【深掘り「鎌倉殿の13人」】北条義時が激怒!実衣の子・阿野時元は、本当に謀反を企んでいたのか
大河ドラマ「鎌倉殿の13人」では、源実朝死後の権力闘争が激しくなり、ついに実衣の子・阿野時元が謀反を画策した。とはいえ、ドラマではいわゆる時元の「ナレ死」で終わってしまった。謀反は事実なのかについて、詳しく掘り下げてみよう。
ことの発端は、建保7年(1219)1月に3代将軍・源実朝が公暁に暗殺されたことだった。実朝には後継者たる男子がいなかったので、次期将軍を誰にするかで、幕府は揉めに揉めていた。後鳥羽上皇の子を将軍に迎える手もあったが、なかなかうまくいかなかった。
とはいえ、源家正統の血筋が完全に絶えたわけではなかった。源頼朝の弟の阿野全成は、謀反の嫌疑により建仁3年(1203)に殺害されたが、実衣の間に時元という一子をもうけていた。時元こそが、源家正統の血筋を保っていたのである。
全成が謀反の嫌疑で殺されたものの、時元は北条時政らの配慮もあって、連座して殺害されることはなかった。辛うじて命だけは助けられ、父が残した駿河国阿野荘で逼塞して生活していたのだ。この間の時元の動静は、ほとんどわからない。
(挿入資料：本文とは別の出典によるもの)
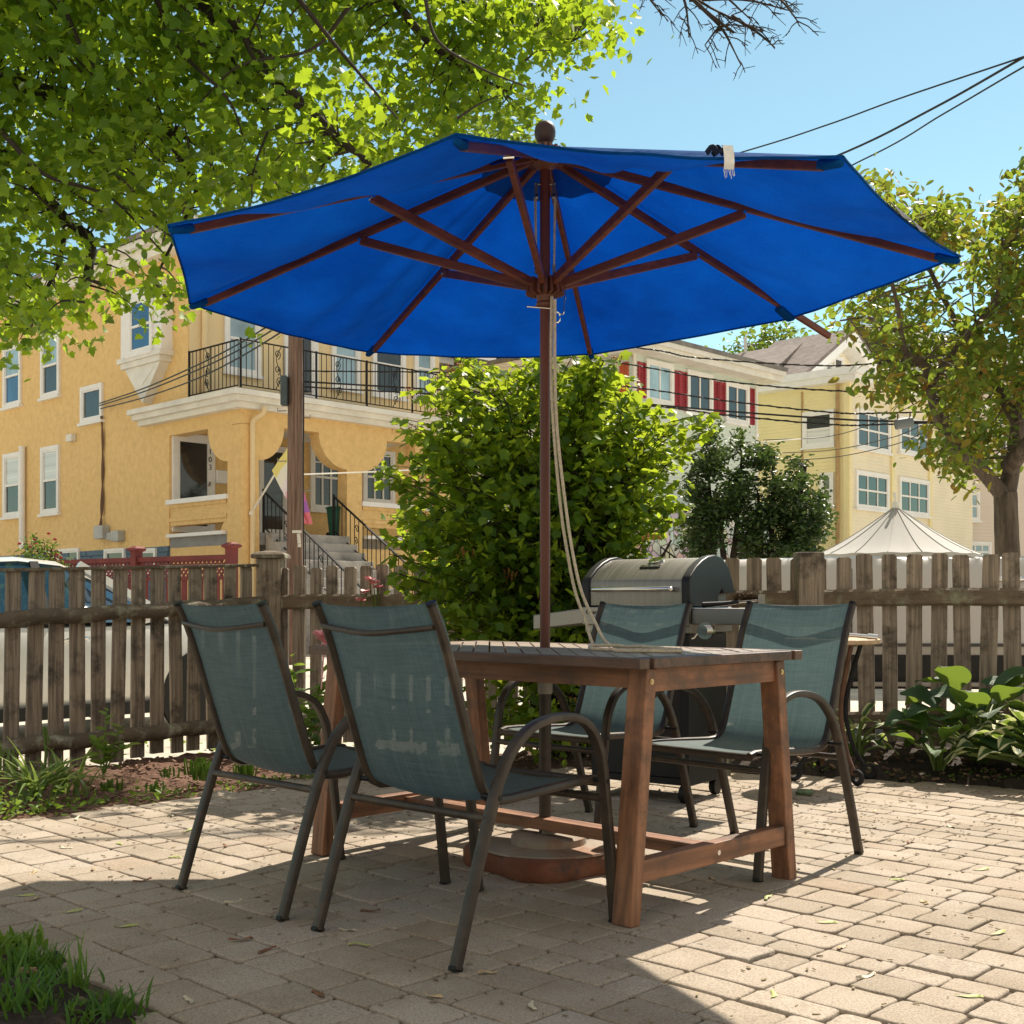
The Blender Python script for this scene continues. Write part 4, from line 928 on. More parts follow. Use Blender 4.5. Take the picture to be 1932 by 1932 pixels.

『吾妻鏡』によると、建保7年(1219)2月11日に時元が駿河国で謀反を起こしたという。時元は大勢の軍勢を引連れ、城郭を構えており、朝廷から宣旨を賜って東国を支配しようとしたという。
2月19日、北条政子は金窪行親以下、御家人を駿河国に遣わし、時元を討とうとした。2月22日、幕府軍に敗北した時元は逃走し、その翌日に自害して果てたという。この件の合戦の経緯は、詳しくわからない。
これが事件の概要であるが、実衣が関与した様子はうかがえない。時元が将軍になるべく、朝廷から宣旨を賜って謀反を起こしたと記すのは、ほかに『六代勝事記』、『保暦間記』といった二次史料がある。
『吾妻鏡』は、鎌倉時代の中後期に北条氏が編纂に関わった史料なので、時元が謀反を本当に画策していたから討ったのか、疑わしいのも事実である。『六代勝事記』、『保暦間記』は、『吾妻鏡』の記事を参考にしたに過ぎないだろう。
そう考えるならば、実朝暗殺後の次期将軍問題が複雑なことになったこともあり、幕府は時元の存在が厄介になったので、謀反の汚名を着せた可能性がある。実衣の名前がないのは、すでに全成の死で影響力を失っていたからだろう。